Smith should have investigated more thoroughly the nature of the price of the commodities he believes is only comprised of wages. This is an issue that arises with the question of productive-labour and labour-service, in a number of ways. Take a feudal retainer whose wages are paid out of the revenue of the feudal lord. Suppose the retainer is a cook. The value of their labour-power is equal to 6 hours labour, which may be paid to them as money wages, or in kind in the form of food, clothing shelter etc. However, the retainer actually provides 10 hours of labour to the feudal lord, thereby creating 10 hours of new value. But, as Marx identified in Chapter 4, this labour is not productive-labour, because although it creates new value, and in the process creates a surplus value of 4 hours, the surplus value, from the start, takes the form of a surplus product, intended only for the consumption of the feudal lord, and not as a means of expanding value and creating capital. 
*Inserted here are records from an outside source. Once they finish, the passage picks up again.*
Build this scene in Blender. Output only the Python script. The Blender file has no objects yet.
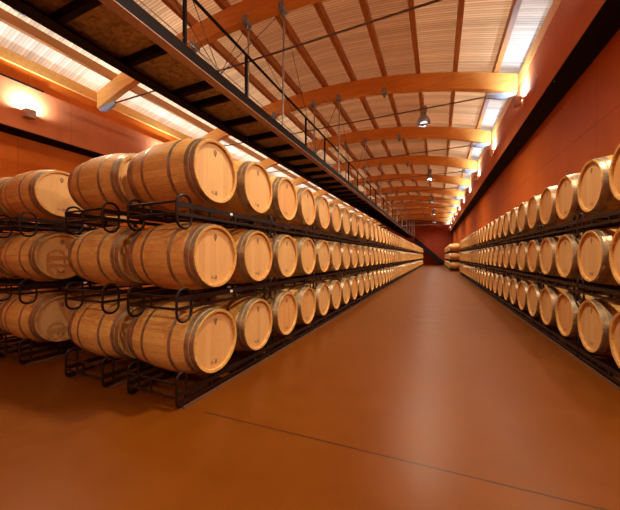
import bpy, math, random
from mathutils import Vector, Matrix
random.seed(7)
PI = math.pi
C = bpy.context.scene.collection
sc = bpy.context.scene

# ------------------------------------------------------------------ helpers
class MB:
    """collects geometry of ONE mesh"""
    def __init__(s):
        s.v = []; s.f = []; s.mi = []; s.sm = []
    def _add(s, vs, fs, mi=0, smooth=False):
        b = len(s.v); s.v += [tuple(p) for p in vs]
        for f in fs:
            s.f.append([b + i for i in f]); s.mi.append(mi); s.sm.append(smooth)
        return s
    def box(s, x0, x1, y0, y1, z0, z1, mi=0):
        vs = [(x0,y0,z0),(x1,y0,z0),(x1,y1,z0),(x0,y1,z0),(x0,y0,z1),(x1,y0,z1),(x1,y1,z1),(x0,y1,z1)]
        fs = [(0,3,2,1),(4,5,6,7),(0,1,5,4),(1,2,6,5),(2,3,7,6),(3,0,4,7)]
        return s._add(vs, fs, mi)
    def hexa(s, vs, mi=0):
        fs = [(0,3,2,1),(4,5,6,7),(0,1,5,4),(1,2,6,5),(2,3,7,6),(3,0,4,7)]
        return s._add(vs, fs, mi)
    def tube(s, pts, r, n=8, closed=False, mi=0):
        pts = [Vector(p) for p in pts]; m = len(pts); rings = []
        up = None
        for i, p in enumerate(pts):
            if closed: t = pts[(i+1) % m] - pts[i-1]
            else: t = pts[min(i+1, m-1)] - pts[max(i-1, 0)]
            t.normalize()
            if up is None:
                a = Vector((0,0,1)) if abs(t.z) < .9 else Vector((1,0,0))
                up = (a - t*a.dot(t)).normalized()
            else:
                up = up - t*up.dot(t)
                if up.length < 1e-5:
                    a = Vector((0,0,1)) if abs(t.z) < .9 else Vector((1,0,0)); up = a - t*a.dot(t)
                up.normalize()
            w = t.cross(up)
            rings.append([p + (up*math.cos(2*PI*k/n) + w*math.sin(2*PI*k/n))*r for k in range(n)])
        vs = [q for ring in rings for q in ring]; fs = []
        for i in range(m if closed else m-1):
            j = (i+1) % m
            for k in range(n):
                l = (k+1) % n
                fs.append((i*n+k, i*n+l, j*n+l, j*n+k))
        s._add(vs, fs, mi, True)
        if not closed:
            s._add(rings[0], [tuple(range(n-1, -1, -1))], mi); s._add(rings[-1], [tuple(range(n))], mi)
        return s
    def lathe_x(s, prof, n=40, mi=0, closed=False, cap0=False, cap1=False, smooth=True):
        """profile [(x, r)] turned about the X axis; outward when x runs upward"""
        vs = []; fs = []; m = len(prof)
        for x, r in prof:
            for k in range(n):
                a = 2*PI*k/n; vs.append((x, r*math.cos(a), r*math.sin(a)))
        for i in range(m if closed else m-1):
            j = (i+1) % m
            for k in range(n):
                l = (k+1) % n
                fs.append((i*n+k, j*n+k, j*n+l, i*n+l)[::-1])
        s._add(vs, fs, mi, smooth)
        if cap0: s._add([(prof[0][0], prof[0][1]*math.cos(2*PI*k/n), prof[0][1]*math.sin(2*PI*k/n)) for k in range(n)], [tuple(range(n-1,-1,-1))], mi)
        if cap1: s._add([(prof[-1][0], prof[-1][1]*math.cos(2*PI*k/n), prof[-1][1]*math.sin(2*PI*k/n)) for k in range(n)], [tuple(range(n))], mi)
        return s
    def lathe_z(s, prof, n=20, mi=0, closed=False):
        b = len(s.v); s.lathe_x(prof, n, mi, closed)
        for i in range(b, len(s.v)):
            x, y, z = s.v[i]; s.v[i] = (y, z, x)
        return s
    def merge(s, o, off=(0,0,0), flipx=False, rot=0.0):
        b = len(s.v); ca, sa = math.cos(rot), math.sin(rot)
        for x, y, z in o.v:
            if flipx: x, y = -x, -y
            x, y = x*ca - y*sa, x*sa + y*ca
            s.v.append((x+off[0], y+off[1], z+off[2]))
        for f, mi, sm in zip(o.f, o.mi, o.sm):
            s.f.append([b+i for i in f]); s.mi.append(mi); s.sm.append(sm)
        return s
    def mesh(s, name, mats):
        me = bpy.data.meshes.new(name); me.from_pydata(s.v, [], s.f)
        for m in (mats if isinstance(mats, (list, tuple)) else [mats]): me.materials.append(m)
        me.polygons.foreach_set('material_index', s.mi)
        me.polygons.foreach_set('use_smooth', s.sm)
        me.update(); return me
    def obj(s, name, mats, parent=None, loc=None):
        o = bpy.data.objects.new(name, s.mesh(name, mats)); C.objects.link(o)
        if loc is not None: o.location = loc
        if parent is not None: o.parent = parent
        return o

def tag(o, label=None, cat=None, group=None, kind=None):
    if label: o['label'] = label
    if cat: o['category'] = cat
    if group: o['group'] = group
    if kind: o['kind'] = kind
    return o
def empty(name, loc=(0,0,0), rz=0.0):
    o = bpy.data.objects.new(name, None); C.objects.link(o)
    o.empty_display_size = .1
    o.location = loc; o.rotation_euler = (0,0,rz); return o
KIDS = {}
def copy_tree(o, parent=None):
    c = o.copy(); C.objects.link(c)
    if parent is not None: c.parent = parent
    for ch in KIDS.get(o.name, []): copy_tree(ch, c)
    return c
def remember(o):
    KIDS[o.name] = list(o.children)
    for ch in o.children: remember(ch)

ONES = ['', 'first','second','third','fourth','fifth','sixth','seventh','eighth','ninth','tenth','eleventh','twelfth','thirteenth',
        'fourteenth','fifteenth','sixteenth','seventeenth','eighteenth','nineteenth']
TENS = {20:('twentieth','twenty'),30:('thirtieth','thirty'),40:('fortieth','forty'),50:('fiftieth','fifty'),60:('sixtieth','sixty')}
def nth(i):
    if i < 20: return ONES[i]
    t, u = i//10*10, i % 10
    return TENS[t][0] if u == 0 else TENS[t][1] + '-' + ONES[u]

# ------------------------------------------------------------------ materials
class NT:
    def __init__(s, name):
        s.m = bpy.data.materials.new(name); s.m.use_nodes = True
        s.t = s.m.node_tree; s.t.nodes.clear()
        s.out = s.n('ShaderNodeOutputMaterial')
    def n(s, typ, **kw):
        o = s.t.nodes.new(typ)
        for k, v in kw.items(): setattr(o, k, v)
        return o
    def l(s, a, b): s.t.links.new(a, b)
    def val(s, sock, v):
        if hasattr(v, 'is_linked') or isinstance(v, bpy.types.NodeSocket): s.l(v, sock)
        else: sock.default_value = v
    def math(s, op, a, b=0.0, c=None):
        o = s.n('ShaderNodeMath', operation=op); s.val(o.inputs[0], a); s.val(o.inputs[1], b)
        if c is not None: s.val(o.inputs[2], c)
        return o.outputs[0]
    def ramp(s, fac, stops, interp='LINEAR'):
        o = s.n('ShaderNodeValToRGB'); o.color_ramp.interpolation = interp
        e = o.color_ramp.elements
        while len(e) < len(stops): e.new(.5)
        for el, (p, col) in zip(e, stops):
            el.position = p; el.color = (*col, 1)
        s.val(o.inputs[0], fac); return o.outputs[0]
    def mix(s, fac, a, b, mode='MIX'):
        o = s.n('ShaderNodeMix', data_type='RGBA', blend_type=mode)
        s.val(o.inputs[0], fac)
        for sk, v in ((o.inputs[6], a), (o.inputs[7], b)):
            if isinstance(v, bpy.types.NodeSocket): s.l(v, sk)
            else: sk.default_value = (*v, 1)
        return o.outputs[2]
    def coords(s):
        c = s.n('ShaderNodeTexCoord'); x = s.n('ShaderNodeSeparateXYZ'); s.l(c.outputs['Object'], x.inputs[0])
        return c.outputs['Object'], x.outputs
    def noise(s, vec, scale=5, detail=3, rough=.5, stretch=None, out=0, off=None):
        if stretch or off is not None:
            mp = s.n('ShaderNodeMapping'); s.l(vec, mp.inputs[0])
            if stretch: mp.inputs['Scale'].default_value = stretch
            if off is not None: s.val(mp.inputs['Location'], off)
            vec = mp.outputs[0]
        o = s.n('ShaderNodeTexNoise'); s.l(vec, o.inputs['Vector'])
        o.inputs['Scale'].default_value = scale; o.inputs['Detail'].default_value = detail; o.inputs['Roughness'].default_value = rough
        return o.outputs[out]
    def white(s, v):
        o = s.n('ShaderNodeTexWhiteNoise', noise_dimensions='1D'); s.val(o.inputs['W'], v); return o.outputs[0]
    def rnd(s): return s.n('ShaderNodeObjectInfo').outputs['Random']
    def bsdf(s, color, rough=.5, metal=0.0, spec=.5, bump=None, bstr=.1, bdist=.01):
        p = s.n('ShaderNodeBsdfPrincipled')
        if isinstance(color, bpy.types.NodeSocket): s.l(color, p.inputs['Base Color'])
        else: p.inputs['Base Color'].default_value = (*color, 1)
        s.val(p.inputs['Roughness'], rough); s.val(p.inputs['Metallic'], metal)
        p.inputs['Specular IOR Level'].default_value = spec
        if bump is not None:
            b = s.n('ShaderNodeBump'); b.inputs['Strength'].default_value = bstr; b.inputs['Distance'].default_value = bdist
            s.l(bump, b.inputs['Height']); s.l(b.outputs[0], p.inputs['Normal'])
        s.l(p.outputs[0], s.out.inputs[0]); return s.m

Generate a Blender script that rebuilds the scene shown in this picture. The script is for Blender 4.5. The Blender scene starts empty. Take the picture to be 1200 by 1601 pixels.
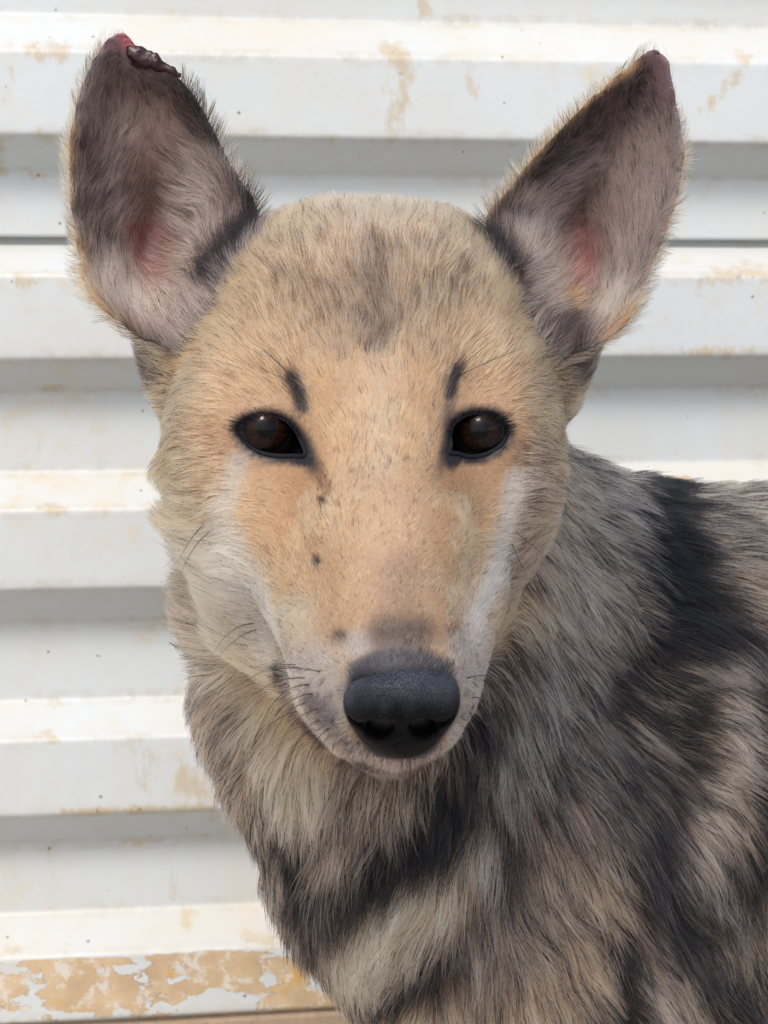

The 10 hours of value produced by the retainer results only in a product destined for direct consumption by the feudal lord, and having consumed it, they have no basis for reproducing the labour of the retainer. In order to employ the retainer once more, and pay their wages, the feudal lord must once again obtain revenue, for example, in the form of rent. The wage labour of the retainer here, is not productive labour, because it does not exchange with capital, but only with the revenue of the feudal lord.